When people begin to feel really let down by the Labour Government, it is likely that the one thing they will most loathe is the slick over-packaging.

Daniel Finklestein's Times column is a must read today.
"For what we are witnessing here in Manchester is not the beginning of the end of Gordon Brown. It is the beginning of the end of new Labour.

...

Ten years ago in our kitchen table Conservative paper, written at a moment when Tony Blair was more than 15 points ahead in the polls, Andrew and I thought we could see three failings that might eventually make Labour unpopular.

The first was that Labour was spending a great deal of money on public services without reforming them. At the time this was shrewd - the public didn't want market reforms and they did want more spent. There was, however, a small problem: spending more without proper reform would not work. The improvements would not live up to voters expectations. And they would become angry. They wouldn't blame themselves for this failure - remembering their resistance to reform - they would blame Labour. And there would be a change in mood. Fury at Labour, greater acceptance of reform and a change in attitude toward government spending.

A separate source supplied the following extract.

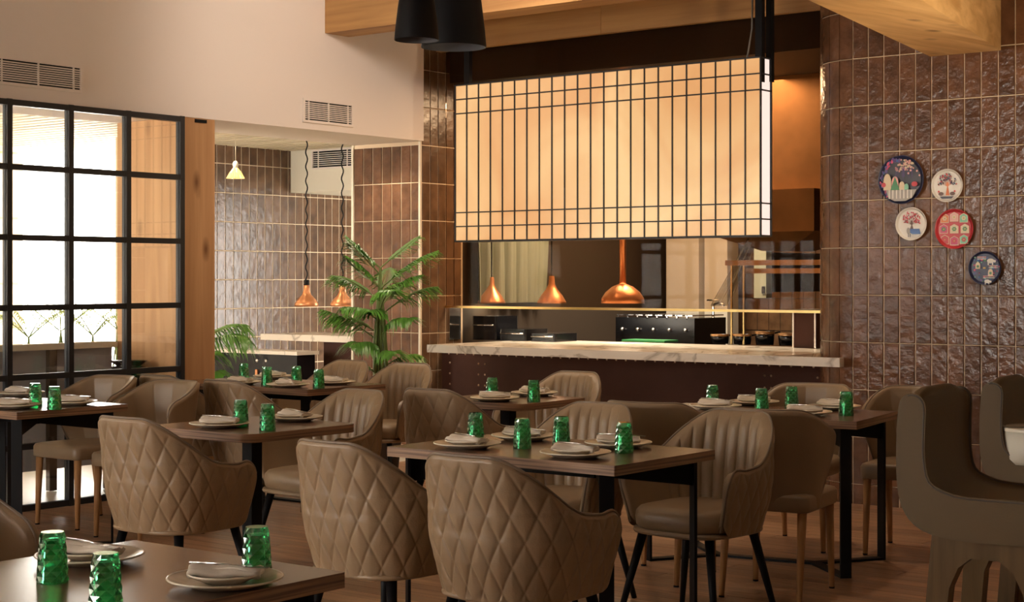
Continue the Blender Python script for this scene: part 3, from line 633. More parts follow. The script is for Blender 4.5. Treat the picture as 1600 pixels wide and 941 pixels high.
def make_tub():
    path = upath(.275, -.275, .20, 2.7); LM = path[1][-1]; T = .05; zb0 = .375
    NS, NO, NI = 380, 92, 26
    def top(s):
        a = abs(s); h = .655+.195*(1-ss(.17, .66, a))-.012*ss(.6, .8, a)+.012*ss(.8, .93, a)
        if a > .86: h -= .11*(1-math.sqrt(max(0, 1-((a-.86)/.14)**2)))
        return h
    def bot(s):
        a = abs(s); return zb0+(.05*(1-math.sqrt(max(0, 1-((a-.9)/.1)**2))) if a > .9 else 0)
    def thick(s):
        a = abs(s); return T*(.35+.65*math.sqrt(max(0, 1-((a-.94)/.06)**2)) if a > .94 else 1)
    def pt(s, z, off):
        x, y, nx, ny = pat(path, s*LM); k = .84+.16*ss(.34, .66, z); lean = -.05*max(0, z-.6)/.25 if y < 0 else 0
        bow = .012*math.sin(PI*min(1, max(0, (z-.375)/.3)))
        return (x*k+nx*(off+bow), y*k+ny*(off+bow)+lean*(1-ss(.2, .6, abs(s))), z)
    P, Q = .080, .165
    def quilt(s, z, ht):
        a = s*LM/P+z/Q; b = s*LM/P-z/Q; da = abs(a-round(a)); db = abs(b-round(b)); m_ = min(da, db)
        return .0052*(min(1, m_/.40))**.6-.0022-.0022*math.exp(-(m_/.07)**2)
    out = MB(); vs = []; n = NO+1
    for i in range(NS+1):
        s = -1+2*i/NS; zt, zb = top(s), bot(s); th = thick(s)
        for j in range(NO):
            v = j/(NO-1); z = zb+(zt-.012-zb)*v; e = min(1, (1-v)/.06, v/.05+.2); fade = min(1, (1-abs(s))/.03)
            vs.append(pt(s, z, th/2+quilt(s, z, zt)*e*fade))
        vs.append(pt(s, zt, th*.25))
    out.add(vs, [(i*n+j, (i+1)*n+j, (i+1)*n+j+1, i*n+j+1) for i in range(NS) for j in range(n-1)], 0, True)
    inn = MB(); vs = []; n = NI+1
    for i in range(NS+1):
        s = -1+2*i/NS; zt = top(s); th = thick(s); zb = bot(s)
        amp = .017*(1-ss(.50, .62, abs(s)))
        rib = amp*(abs(math.sin(PI*s*LM/.062+PI/2))**.45)-amp*.5
        for j in range(NI):
            v = j/(NI-1); z = max(.38, zb)+(zt-.014-max(.38, zb))*v; e = min(1, (1-v)/.10)
            vs.append(pt(s, z, -th/2-rib*e-.012*e*(1-ss(.6, .9, abs(s)))))
        vs.append(pt(s, zt, th*.25))
    inn.add(vs, [(i*n+j, i*n+j+1, (i+1)*n+j+1, (i+1)*n+j) for i in range(NS) for j in range(n-1)], 0, True)
    pip = MB(); pts = []
    for i in range(0, 121): s = -1+2*i/120; pts.append(pt(s, top(s)+.001, thick(s)*.27))
    pts = [pt(-1, .40, 0)]+pts+[pt(1, .40, 0)]; pip.tube(pts, .0055, 8)
    # arm tip closures
    for sgn in (-1, 1):
        m1 = []; N_ = 16
        for j in range(N_+1):
            v = j/N_; z = bot(1)+(top(1)-bot(1))*v
            m1 += [pt(sgn, z, -thick(1)/2), pt(sgn, z, thick(1)/2)]
        out.add(m1, [(2*j, 2*j+1, 2*j+3, 2*j+2) if sgn < 0 else (2*j+2, 2*j+3, 2*j+1, 2*j) for j in range(N_)], 0, True)
    def dshape(g): 
        o = []
        for k in range(48):
            a = 2*PI*k/48; c, s_ = math.cos(a), math.sin(a); ex = 3.2
            o.append(((.235+g)*math.copysign(abs(c)**(2/ex), c), -.0+(.245+g)*math.copysign(abs(s_)**(2/ex), s_)*1.0))
        return o
    seat = MB(); lv = [(-.05, .385), (-.012, .385), (.0, .40), (.004, .43), (0, .455), (-.015, .472), (-.06, .482), (-.14, .487), (-.2349, .488)]
    rings = []
    for g, z in lv: rings += [(x, y, z) for x, y in dshape(g)]
    seat.add(rings, [(i*48+k, i*48+(k+1) % 48, (i+1)*48+(k+1) % 48, (i+1)*48+k) for i in range(len(lv)-1) for k in range(48)], 0, True)
    base = MB(); lv = [(-.2349, .362), (-.02, .362), (.008, .368), (.012, .376), (.008, .386), (-.03, .39)]; rings = []
    for g, z in lv: rings += [(x, y, z) for x, y in dshape(g)]
    base.add(rings, [(i*48+k, i*48+(k+1) % 48, (i+1)*48+(k+1) % 48, (i+1)*48+k) for i in range(len(lv)-1) for k in range(48)], 0, True)
    legs = [MB().tube([(sx*.175, sy*.165, .365), (sx*.255, sy*.235, 0)], [.021, .012], 14) for sx in (-1, 1) for sy in (-1, 1)]
    return dict(shell=(out.mesh('shell', 'leather')), lining=(inn.mesh('lining', 'leather')), piping=pip.mesh('piping', 'piping'), seat=seat.mesh('seat', 'leather'),
                seat_base=base.mesh('seat_base', 'leather'), legs=[l.mesh('leg', 'black') for l in legs])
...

The second failing was that Labour believed “there is a political solution to every problem”. They couldn't see a social issue without intervening. This made good headlines in the short term, but in the long term would stoke an anti-politician feeling. People would believe new Labour had betrayed them and had turned out to be just another bunch of politicians.

And finally there was this: “When people begin to feel really let down by the Labour Government, it is likely that the one thing they will most loathe is the slick over-packaging.”

...

If you doubt this, consider what happened last summer. When Gordon Brown became Prime Minister there was a brief period in which voters accepted that perhaps he represented change. Labour's popularity soared. Then it dawned on the electorate that Brown was not change and their popularity plummeted.

So to win again, Labour has to change. And to change it has to accept that voters criticism of their failings - on public services, on spin, on all their tiny micro-interventions - are not only a fact of political life but fair and reasonable."